◆ **Work required**
Show only lines that include "enumerate".

--- Input rows ---

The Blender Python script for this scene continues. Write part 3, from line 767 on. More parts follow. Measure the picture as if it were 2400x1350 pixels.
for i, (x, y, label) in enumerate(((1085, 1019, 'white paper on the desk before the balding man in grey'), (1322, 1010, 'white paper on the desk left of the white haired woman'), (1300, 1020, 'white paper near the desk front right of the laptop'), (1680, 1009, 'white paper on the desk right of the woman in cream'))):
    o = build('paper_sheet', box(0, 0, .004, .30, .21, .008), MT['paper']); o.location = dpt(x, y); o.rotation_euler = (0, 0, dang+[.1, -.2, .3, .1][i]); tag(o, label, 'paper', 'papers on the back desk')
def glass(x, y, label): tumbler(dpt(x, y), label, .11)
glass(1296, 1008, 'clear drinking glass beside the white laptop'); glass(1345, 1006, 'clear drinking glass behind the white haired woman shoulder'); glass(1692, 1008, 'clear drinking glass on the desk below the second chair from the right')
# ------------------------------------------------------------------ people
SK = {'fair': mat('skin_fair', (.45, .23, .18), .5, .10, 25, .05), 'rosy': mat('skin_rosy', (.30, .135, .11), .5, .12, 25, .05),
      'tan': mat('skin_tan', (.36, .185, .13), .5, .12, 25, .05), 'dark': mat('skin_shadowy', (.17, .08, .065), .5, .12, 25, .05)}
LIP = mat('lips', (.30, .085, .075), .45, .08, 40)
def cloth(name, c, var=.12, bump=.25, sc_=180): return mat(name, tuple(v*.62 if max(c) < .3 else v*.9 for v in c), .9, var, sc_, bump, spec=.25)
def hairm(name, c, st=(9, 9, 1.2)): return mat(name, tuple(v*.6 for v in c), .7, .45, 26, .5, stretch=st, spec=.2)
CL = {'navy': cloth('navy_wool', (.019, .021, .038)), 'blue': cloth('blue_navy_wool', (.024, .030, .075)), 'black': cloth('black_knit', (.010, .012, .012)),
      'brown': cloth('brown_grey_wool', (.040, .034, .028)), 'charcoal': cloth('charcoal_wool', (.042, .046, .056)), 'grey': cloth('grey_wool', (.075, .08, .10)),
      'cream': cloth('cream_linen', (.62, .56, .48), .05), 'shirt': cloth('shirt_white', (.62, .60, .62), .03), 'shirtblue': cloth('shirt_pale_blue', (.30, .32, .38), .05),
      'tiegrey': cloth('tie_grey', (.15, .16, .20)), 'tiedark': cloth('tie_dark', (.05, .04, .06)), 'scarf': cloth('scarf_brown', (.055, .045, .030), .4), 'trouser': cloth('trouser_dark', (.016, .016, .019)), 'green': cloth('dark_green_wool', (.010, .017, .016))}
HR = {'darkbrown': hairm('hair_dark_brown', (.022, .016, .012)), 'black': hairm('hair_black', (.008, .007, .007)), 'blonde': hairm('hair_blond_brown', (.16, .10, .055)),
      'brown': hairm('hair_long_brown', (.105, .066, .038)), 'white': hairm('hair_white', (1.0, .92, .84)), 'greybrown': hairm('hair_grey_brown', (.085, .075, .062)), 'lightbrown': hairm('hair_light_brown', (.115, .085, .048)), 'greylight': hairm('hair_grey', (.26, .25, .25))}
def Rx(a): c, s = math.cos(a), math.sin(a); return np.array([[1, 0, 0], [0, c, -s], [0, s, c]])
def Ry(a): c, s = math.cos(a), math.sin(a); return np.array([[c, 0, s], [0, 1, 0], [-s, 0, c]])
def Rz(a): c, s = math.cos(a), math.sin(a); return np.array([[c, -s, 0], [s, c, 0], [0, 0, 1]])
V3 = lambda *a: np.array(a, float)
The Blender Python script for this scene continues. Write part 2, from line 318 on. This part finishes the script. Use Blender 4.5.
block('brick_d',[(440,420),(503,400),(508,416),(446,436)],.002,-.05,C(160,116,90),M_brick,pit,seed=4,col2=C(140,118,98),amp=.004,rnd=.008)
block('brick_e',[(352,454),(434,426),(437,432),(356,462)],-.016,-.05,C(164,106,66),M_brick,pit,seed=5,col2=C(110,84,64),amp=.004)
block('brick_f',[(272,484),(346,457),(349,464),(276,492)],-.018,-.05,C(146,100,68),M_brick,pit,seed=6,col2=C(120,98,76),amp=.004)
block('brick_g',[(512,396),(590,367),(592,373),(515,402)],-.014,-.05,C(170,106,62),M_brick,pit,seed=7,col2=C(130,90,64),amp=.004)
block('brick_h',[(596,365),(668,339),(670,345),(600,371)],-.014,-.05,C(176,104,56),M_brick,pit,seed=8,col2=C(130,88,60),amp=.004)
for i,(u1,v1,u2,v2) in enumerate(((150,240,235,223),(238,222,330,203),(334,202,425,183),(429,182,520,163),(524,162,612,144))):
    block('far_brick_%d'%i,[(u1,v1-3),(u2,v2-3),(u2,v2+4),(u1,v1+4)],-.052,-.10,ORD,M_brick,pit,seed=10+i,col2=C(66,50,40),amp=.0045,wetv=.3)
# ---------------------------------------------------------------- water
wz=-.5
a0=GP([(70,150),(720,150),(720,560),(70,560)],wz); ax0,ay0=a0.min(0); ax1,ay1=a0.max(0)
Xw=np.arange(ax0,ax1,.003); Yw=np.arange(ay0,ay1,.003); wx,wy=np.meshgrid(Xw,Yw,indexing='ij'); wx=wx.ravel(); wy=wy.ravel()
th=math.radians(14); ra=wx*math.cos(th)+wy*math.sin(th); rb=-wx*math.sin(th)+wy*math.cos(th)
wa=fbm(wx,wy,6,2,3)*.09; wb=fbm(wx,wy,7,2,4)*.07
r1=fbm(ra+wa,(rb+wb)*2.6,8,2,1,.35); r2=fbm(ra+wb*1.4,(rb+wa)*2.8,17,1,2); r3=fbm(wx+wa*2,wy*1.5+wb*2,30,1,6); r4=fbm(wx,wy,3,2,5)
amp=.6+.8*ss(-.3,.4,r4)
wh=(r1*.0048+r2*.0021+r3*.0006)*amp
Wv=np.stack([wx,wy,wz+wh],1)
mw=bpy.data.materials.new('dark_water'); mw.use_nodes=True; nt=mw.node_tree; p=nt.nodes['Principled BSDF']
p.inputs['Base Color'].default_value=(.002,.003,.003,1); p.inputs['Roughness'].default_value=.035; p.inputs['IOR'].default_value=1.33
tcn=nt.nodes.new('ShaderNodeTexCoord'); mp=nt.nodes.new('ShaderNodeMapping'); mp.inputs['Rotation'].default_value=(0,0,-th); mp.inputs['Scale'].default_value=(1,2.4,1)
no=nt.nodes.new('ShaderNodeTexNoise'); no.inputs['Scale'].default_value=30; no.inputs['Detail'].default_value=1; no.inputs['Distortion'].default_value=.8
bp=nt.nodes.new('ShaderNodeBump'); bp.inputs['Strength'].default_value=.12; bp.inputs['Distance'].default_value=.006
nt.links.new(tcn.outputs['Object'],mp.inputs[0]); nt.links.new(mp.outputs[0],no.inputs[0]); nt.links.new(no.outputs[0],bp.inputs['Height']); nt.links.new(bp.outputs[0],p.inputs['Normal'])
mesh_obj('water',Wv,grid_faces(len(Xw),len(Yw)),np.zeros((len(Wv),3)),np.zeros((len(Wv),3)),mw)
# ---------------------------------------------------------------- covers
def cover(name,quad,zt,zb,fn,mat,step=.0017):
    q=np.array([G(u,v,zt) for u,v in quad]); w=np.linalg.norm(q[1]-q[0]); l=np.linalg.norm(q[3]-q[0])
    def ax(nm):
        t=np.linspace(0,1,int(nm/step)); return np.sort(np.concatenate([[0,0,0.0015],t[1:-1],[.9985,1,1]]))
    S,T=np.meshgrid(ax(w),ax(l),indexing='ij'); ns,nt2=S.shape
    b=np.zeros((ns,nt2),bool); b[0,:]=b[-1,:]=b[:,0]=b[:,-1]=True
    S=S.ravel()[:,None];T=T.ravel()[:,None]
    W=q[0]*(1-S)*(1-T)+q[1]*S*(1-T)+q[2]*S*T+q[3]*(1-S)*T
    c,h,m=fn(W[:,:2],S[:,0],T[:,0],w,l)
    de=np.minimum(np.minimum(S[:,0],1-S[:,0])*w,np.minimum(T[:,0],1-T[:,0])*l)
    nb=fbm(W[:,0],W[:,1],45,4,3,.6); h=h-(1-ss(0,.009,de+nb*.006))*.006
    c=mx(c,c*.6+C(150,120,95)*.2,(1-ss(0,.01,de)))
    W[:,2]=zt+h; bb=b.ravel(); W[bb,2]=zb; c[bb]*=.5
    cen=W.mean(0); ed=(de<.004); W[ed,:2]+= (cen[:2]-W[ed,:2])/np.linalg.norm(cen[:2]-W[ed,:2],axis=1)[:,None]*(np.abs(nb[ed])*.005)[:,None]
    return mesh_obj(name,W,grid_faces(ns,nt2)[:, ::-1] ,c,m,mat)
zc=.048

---

◆ **Result of the exercise**
for i, (x, y, label) in enumerate(((1085, 1019, 'white paper on the desk before the balding man in grey'), (1322, 1010, 'white paper on the desk left of the white haired woman'), (1300, 1020, 'white paper near the desk front right of the laptop'), (1680, 1009, 'white paper on the desk right of the woman in cream'))):
for i,(u1,v1,u2,v2) in enumerate(((150,240,235,223),(238,222,330,203),(334,202,425,183),(429,182,520,163),(524,162,612,144))):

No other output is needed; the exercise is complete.